HAFNIUM Is Tearing Through Exchange Servers, and You Need to Patch Right Now
Microsoft disclosed active exploitation of multiple Exchange Server zero-days by the HAFNIUM group, and admins everywhere are scrambling to patch.
If you run an on-premises Exchange Server, stop reading this in five minutes and go check your patch status. That’s the state of things two days after Microsoft disclosed that a group it’s calling HAFNIUM has been exploiting a chain of zero-day vulnerabilities in Exchange, including one tracked as CVE-2021-26855, to break into mail systems and steal data.
What’s actually happening
Microsoft attributes the activity to a China-linked group, and the attack pattern is nasty precisely because of how it works. The vulnerabilities let an attacker authenticate to an Exchange server as if they were on the local network, then chain that access into the ability to write arbitrary files to the server. In plain terms: attackers can plant web shells directly on the Exchange box, giving them a persistent backdoor that survives reboots and looks, to a casual glance, like it belongs there. From that foothold they can read mailboxes, exfiltrate data, and pivot further into the network.

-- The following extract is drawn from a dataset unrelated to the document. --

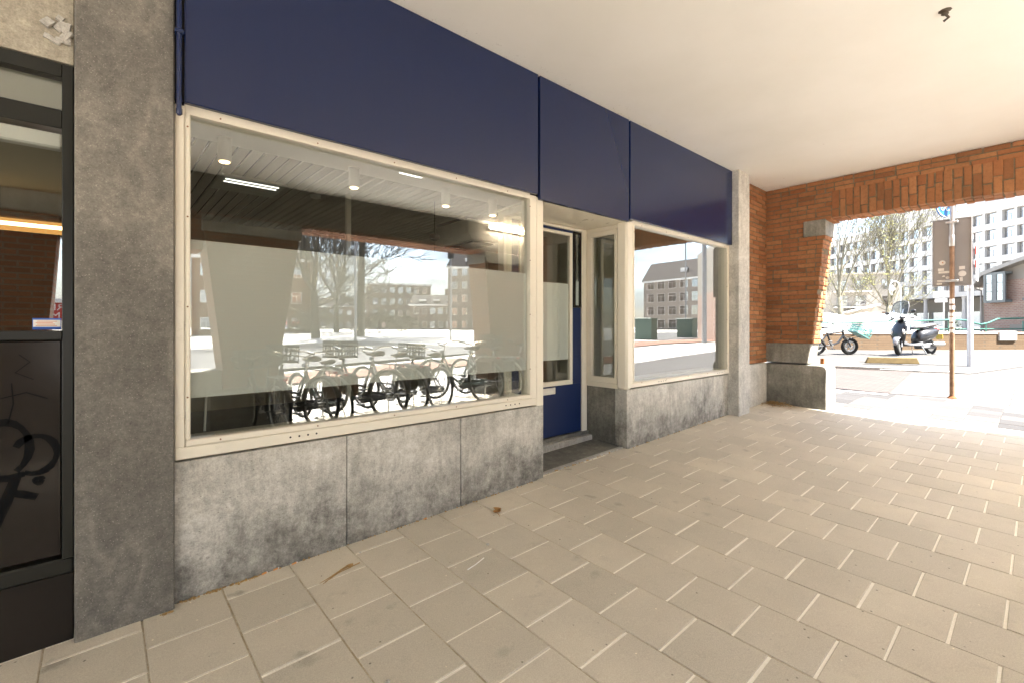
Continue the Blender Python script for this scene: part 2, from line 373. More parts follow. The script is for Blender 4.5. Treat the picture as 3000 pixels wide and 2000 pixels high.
def make_ceiling_mat():
    t = NT('ceiling_paint'); w = t.world()
    n = t.noise(w, .7, 5, .6); c = t.ramp(n, [(.35, (.79, .765, .715)), (.65, (.85, .825, .785))])
    v = t.n('ShaderNodeTexVoronoi'); v.inputs['Scale'].default_value = 4.2; t.l(w, v.inputs['Vector'])
    sel = t.math('GREATER_THAN', t.math('FRACT', t.math('MULTIPLY', v.outputs['Color'], 6.7)), .72)
    c = t.mix(t.math('MULTIPLY', t.math('MULTIPLY', t.ramp(v.outputs['Distance'], [(.025, 1), (.05, 0)]), sel), .5), c, (.35, .30, .23))
    # grime and cobwebs in a ragged line where the ceiling meets the shop panels
    sep = t.n('ShaderNodeSeparateXYZ'); t.l(w, sep.inputs[0])
    near = t.ramp(t.math('SUBTRACT', 2.60, sep.outputs[1]), [(.0, 1), (.16, 0)])
    sp = t.ramp(t.noise(w, 22, 5, .85), [(.60, 0), (.68, 1)])
    c = t.mix(t.math('MULTIPLY', t.math('MULTIPLY', near, sp), .7), c, (.16, .12, .07))
    t.bsdf(c, .6, .3, bump=t.noise(w, 6, 4), bstr=.05)
    return t.m
M['ceil'] = make_ceiling_mat()

# ================================================================== SETTING
def ground_sheet(name, x0, x1, y0, y1, nx, ny, mat, dz, hole=None):
    mb = MB(); vs = []; fs = []
    for j in range(ny + 1):
        for i in range(nx + 1):
            x = x0 + (x1 - x0) * i / nx; y = y0 + (y1 - y0) * j / ny; vs.append((x, y, gz(x, y) + dz))
    for j in range(ny):
        for i in range(nx): a = j * (nx + 1) + i; fs.append((a, a + 1, a + nx + 2, a + nx + 1))
    mb.add(vs, fs); o = mb.build(name, mat); tag(o, kind='structure'); return o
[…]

This isn’t a theoretical bug bounty finding. Microsoft says it’s been actively exploited in the wild, and the early reports suggest the number of compromised organizations is already in the tens of thousands worldwide. That’s a big number for a vulnerability that was, until this week, unknown to defenders. It means a lot of servers had web shells sitting on them for some unknown window of time before anyone had a patch to apply, let alone applied it.
Why on-prem Exchange is such a juicy target
Exchange Server sits at the center of most corporate networks: it’s internet-facing (because people need to check mail from anywhere), it’s deeply trusted by everything else in the domain, and it’s historically been slow to patch because taking down mail for maintenance is disruptive. Combine “faces the internet” with “hard to take offline” and “extremely valuable data,” and you get exactly the kind of target that state-linked groups spend zero-days on rather than saving them for something else.
What to do if you run Exchange
Microsoft has pushed out emergency, out-of-band security updates for the affected versions and is telling every Exchange admin, in the strongest possible terms, to apply them immediately, regardless of your normal patch cycle. If you can’t patch immediately for some reason, look into interim mitigations Microsoft has published, and start hunting for signs of compromise: unfamiliar files in Exchange web directories, unusual process activity from Exchange-related services, and any web shells that might already be sitting on your server. Given the scale of exploitation already reported, “wait and see” isn’t a defensible posture here — assume you may already be a target even if you haven’t seen anything unusual yet.
The bigger question hanging over this is how long the exploitation window was open before disclosure, and how many organizations are only now discovering they’ve had an uninvited guest reading their email for weeks. I don’t have a firm answer to that today, and I’d be cautious of anyone who claims they do this early. What is clear is that this is shaping up to be one of the more serious enterprise security stories of the year, and it’s only March.